A new policy in New Jersey allows police to use stun guns to de-escalate an incident more quickly. (AP file photo)

A new policy in New Jersey allows police to use stun guns to de-escalate an incident more quickly. (AP file photo)

In an attempt to cut down on the use of deadly force by police, New Jersey is giving cops more leeway to use stun guns.

Acting Attorney General John Hoffman issued a directive Thursday allowing police to use a stun gun on a person whom the officer believes could injure himself or herself or another person, a lower standard than in years past.

Formerly, officers were permitted to deploy the weapons only if they believed it “necessary to prevent the person … from causing death or serious bodily injury to him/herself, an officer or another person,” criteria that are also required for the use of deadly force.

Officials said the previous restrictions discouraged some officers from using their stun guns, and the new policy allows police to use stun guns to de-escalate an incident more quickly.

Law enforcement “will be in a position to neutralize a situation before it escalates to the point at which lethal or deadly force would be used,” said Hoffman. “Our goal here is to save as many lives as possible.”

Police in New Jersey have used stun guns more than 60 times since November 2012, according to the attorney general’s office, one of which resulted in “significant injury.”

“Police officers have been crying for this [rule change] for a long, long time,” said Denville Police Chief Christopher Wagner, who is also president of the New Jersey State Association of Police Chiefs.

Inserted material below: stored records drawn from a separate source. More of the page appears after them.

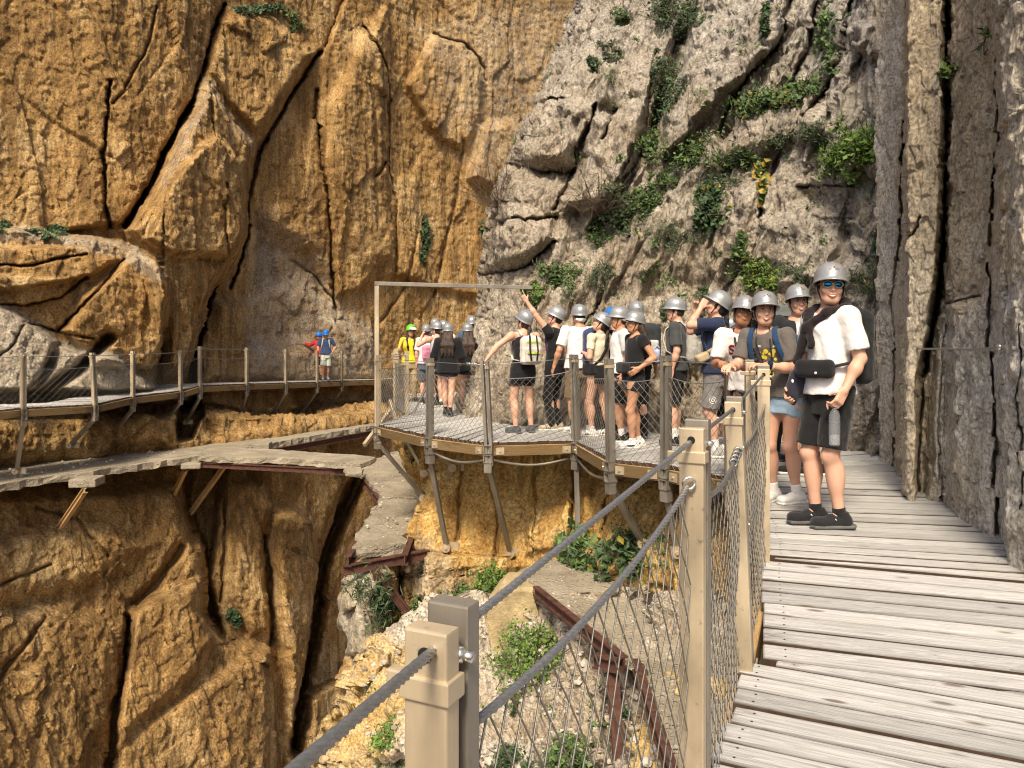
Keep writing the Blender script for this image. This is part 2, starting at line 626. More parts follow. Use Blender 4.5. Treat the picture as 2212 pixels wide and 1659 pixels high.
LW_PL = [
    ([(-600, -500), (520, -500), (487, 10), (440, 160), (385, 260), (340, 350), (262, 492), (120, 500), (-600, 480)], 0.5, 14),
    ([(440, 158), (470, 185), (530, 260), (578, 300), (560, 400), (548, 500), (520, 565), (470, 625), (440, 690), (410, 800), (345, 835), (330, 700), (300, 560), (255, 500), (340, 352), (385, 262)], 1.7, 34),
    ([(455, 290), (500, 320), (545, 345), (552, 430), (548, 500), (520, 560), (350, 560), (300, 520), (345, 400), (400, 330)], 0.6, 16),
    ([(487, 10), (540, 18), (625, 50), (690, 112), (655, 175), (600, 270), (580, 310), (530, 260), (440, 160)], 1.0, 26, (0.2, 0.3)),
    ([(700, 100), (760, -60), (860, -500), (1600, -500), (1600, 720), (1000, 640), (850, 600), (735, 640), (725, 560), (692, 400), (692, 200)], 0.5, 12),
    ([(780, 60), (840, 0), (850, 320), (835, 420), (845, 560), (790, 600), (735, 500), (700, 380), (700, 230), (740, 120)], 0.7, 36),
    ([(940, 70), (1000, 95), (1045, 170), (1040, 260), (1000, 330), (930, 280), (880, 180)], 0.6, 14),
    ([(1030, 270), (1110, 255), (1150, 280), (1120, 350), (1070, 420), (1010, 390)], 1.0, 20),
    ([(560, 420), (600, 480), (690, 540), (722, 600), (735, 760), (545, 760), (520, 640), (545, 520)], -0.9, 40),
    ([(545, 640), (600, 600), (680, 620), (740, 680), (810, 730), (830, 840), (430, 840), (445, 760), (470, 650)], 0.7, 30),
    ([(-600, 485), (60, 487), (150, 500), (255, 520), (330, 560), (352, 620), (347, 720), (340, 850), (-600, 850)], 1.5, 12),
    ([(135, 712), (180, 640), (262, 560), (290, 535), (330, 580), (352, 640), (347, 740), (330, 800), (200, 790)], 0.8, 16),
    ([(-600, 540), (100, 525), (185, 530), (250, 560), (200, 600), (60, 620), (-600, 640)], 0.5, 9),
    ([(-600, 590), (80, 585), (160, 600), (150, 640), (60, 660), (-600, 680)], 0.3, 9),
    ([(-600, 600), (0, 648), (40, 665), (130, 735), (125, 760), (105, 800), (60, 880), (-600, 900)], 1.1, 16, (0.0, 0.25)),
    ([(130, 745), (170, 755), (250, 770), (290, 800), (350, 846), (60, 870), (112, 790)], 1.0, 14, (0.0, 0.25)),
    ([(478, 618), (462, 645), (440, 690), (425, 730), (405, 800), (396, 840), (442, 845), (434, 770), (442, 720), (462, 670)], -5.5, 6),
    ([(382, 885), (436, 845), (440, 905), (420, 950), (386, 955)], -3.5, 12),
    ([(-100, 905), (120, 885), (330, 888), (382, 930), (380, 975), (-100, 1030)], 0.5, 40),
    ([(430, 850), (830, 850), (830, 900), (600, 930), (430, 950)], -0.4, 25),
    ([(-600, 1045), (200, 1045), (385, 1045), (400, 1110), (430, 1180), (445, 1230), (448, 1320), (475, 1365), (520, 1378), (575, 1388), (585, 1450), (588, 1700), (590, 2600), (-600, 2600)], 1.0, 34),
    ([(300, 1310), (445, 1235), (450, 1330), (480, 1375), (400, 1500), (330, 1560), (255, 1640), (262, 1560), (285, 1450), (292, 1340)], 0.6, 26),
    ([(-600, 1400), (150, 1300), (290, 1340), (262, 1560), (200, 1700), (-600, 1900)], 0.5, 40),
    ([(-60, 1180), (90, 1130), (240, 1120), (330, 1180), (240, 1260), (60, 1300), (-60, 1330)], 0.4, 40),
    ([(270, 1600), (480, 1440), (560, 1395), (585, 1450), (590, 2600), (270, 2600)], 0.5, 30),
    ([(385, 1010), (500, 1000), (470, 1090), (450, 1250), (485, 1385), (440, 1330), (430, 1180), (395, 1100)], -1.6, 14),
    ([(500, 1045), (545, 1035), (570, 1050), (588, 1100), (575, 1170), (572, 1250), (578, 1330), (570, 1385), (520, 1375), (480, 1300), (465, 1200), (478, 1100)], 0.7, 26),
    ([(590, 1110), (640, 1100), (680, 1130), (695, 1190), (703, 1240), (690, 1330), (660, 1420), (645, 1500), (630, 1680), (590, 1700), (585, 1400), (575, 1330), (572, 1200)], 1.3, 30),
    ([(560, 1005), (772, 1005), (757, 1060), (735, 1120), (712, 1190), (700, 1250), (640, 1300), (560, 1200)], 0.3, 10),
    ([(640, 1505), (700, 1480), (770, 1450), (800, 1480), (700, 1700), (610, 1720)], 1.6, 18),
]
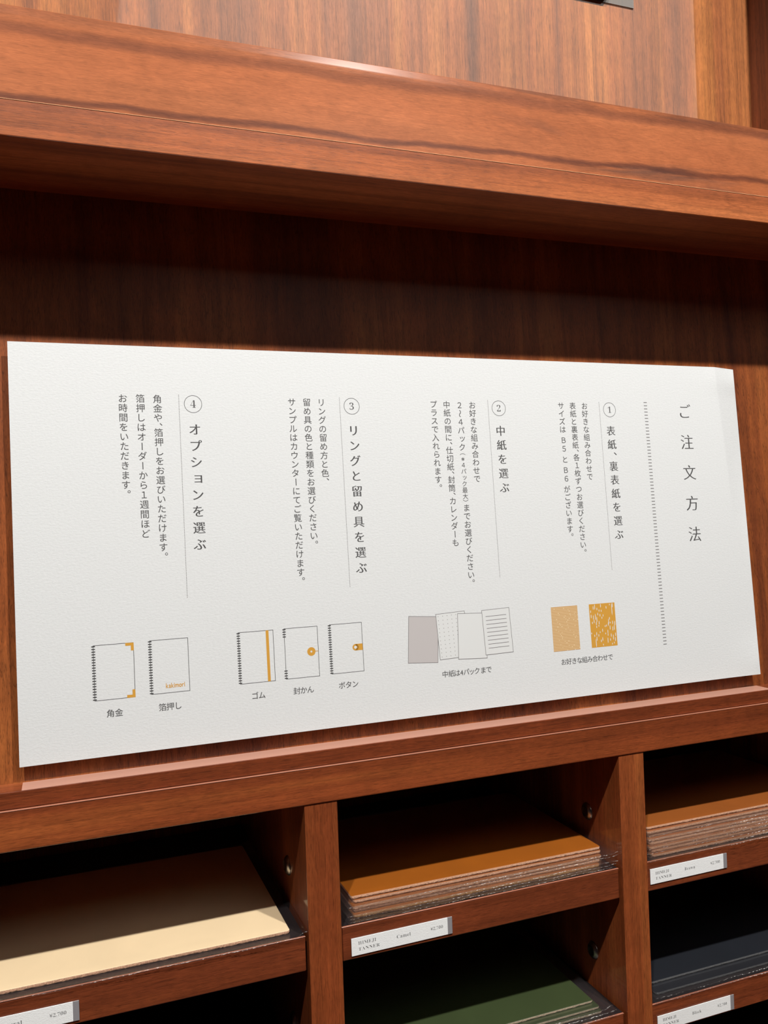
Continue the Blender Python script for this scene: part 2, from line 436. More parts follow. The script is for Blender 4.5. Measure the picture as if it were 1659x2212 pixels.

“Stun guns are great tools we can use in between physical force and deadly force.”

But some civilian advocates said the policy change will lead to a spike in police use of stun guns with destructive results.

“What we’ve seen around the country is ‘mission creep,’ and stun guns begin to be used in scenarios where they shouldn’t be,” said Ari Rosmarin, public policy director of the ACLU of New Jersey. “In fact, serious injury or death to civilians goes up.”

Rosmarin also questioned whether stun guns are actually as “non-lethal” as advertised, pointing to cases across the country in which people have been injured or died after being shocked by a Taser.

A recent study by a Drexel University researcher found that those shocked by a stun gun exhibit diminished brain function for about an hour.

The attorney general’s office distributed nearly $390,000 to state police departments last year, which helped purchase 362 news stun guns.